Aug 11, 2009

Teaching and batting .500

I have been busy this week, teaching the last few of my summer workshops. Monday, I taught a quick overview class on Office 2007. It went really well, had lots of questions to answer. Those are the best workshops. I talk a little and let the participants guide the workshop from there. We may not cover all the topics on the 'agenda,' but the folks learn what THEY want to learn, and will most likely use what they learn.

On Tuesday, I taught two workshops - one was an intro to computers. We covered basic getting around the Windows environment, but also how to save a form from our web site, edit the form, save it, then attach it in email. It's amazing to me what has become 'basic' these days. :-) Soon, the 'basics' will cover blogging, podcasting, and collaborative online projects.

The other workshop was offsite at a district. It was supposed to be two hours of Technology for teaching Arkansas History. The premise was that we would be in a computer lab for the training - or so I thought. Instead, we were all (35-40 people) in one classroom with mine as the only computer. The workshop went well, I thought, and covered a lot of resources. The 'hands-on' parts were cut out and instead, the participants were told they could do that part on their own. I had approval from the principal before that announcement was made. On the upside, it made for a very short workshop. :-)

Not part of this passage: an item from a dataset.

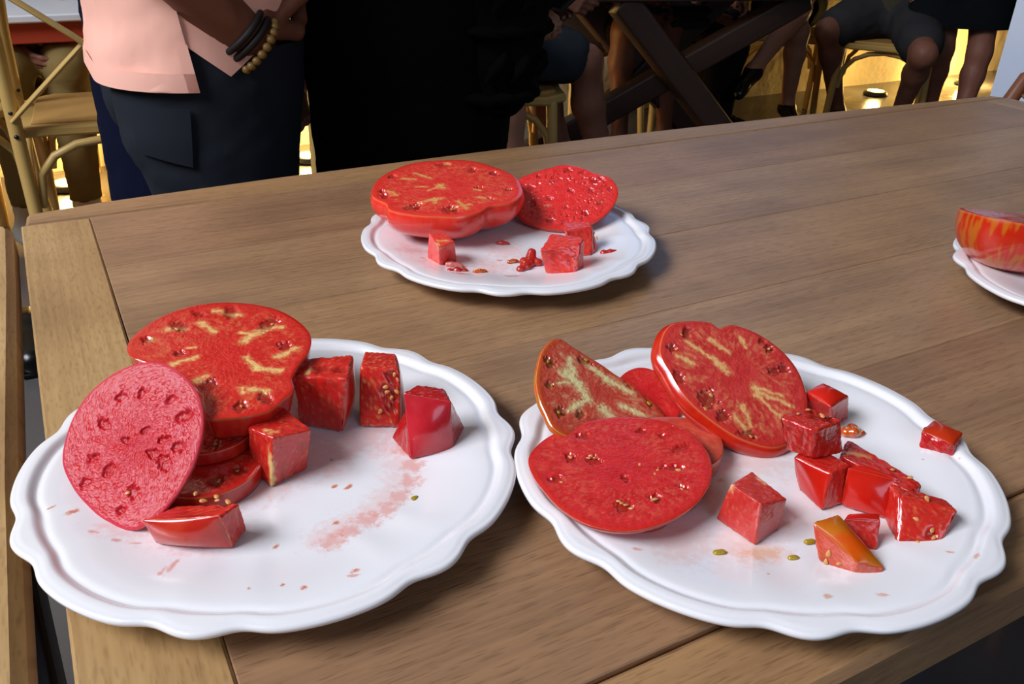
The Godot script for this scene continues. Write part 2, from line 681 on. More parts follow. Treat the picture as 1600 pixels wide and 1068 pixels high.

I recently bought an a/v media switcher for Shan's Mom. She has an old VCR, a dvd player, directv, and surround sound. It was all hooked up in a fashion that required something just short of a degree to figure out. For example, to watch a dvd, you had to turn on the vcr, start a tape, stop the tape, then turn on surround in order to hear anything. Now, with the autoswitcher, the TV is on by default. If she turns on the VCR, it switches for her. DVD, same thing. easy peasy!

and then, I tried to install a Hawking brand print server for my mom so she could print wirelessly to her all-in-one printer. The server saw the printer, the computer saw the server, but the printer's software would not allow the computer to print because it could not talk 'directly' to the printer. Stupid. It is a common 'feature' for printer software these days, but find it annoying as heck. I'm a tech. I know what I'm doing most of the time. Let me do what I need to, ya know? Well, I'll figure it out eventually.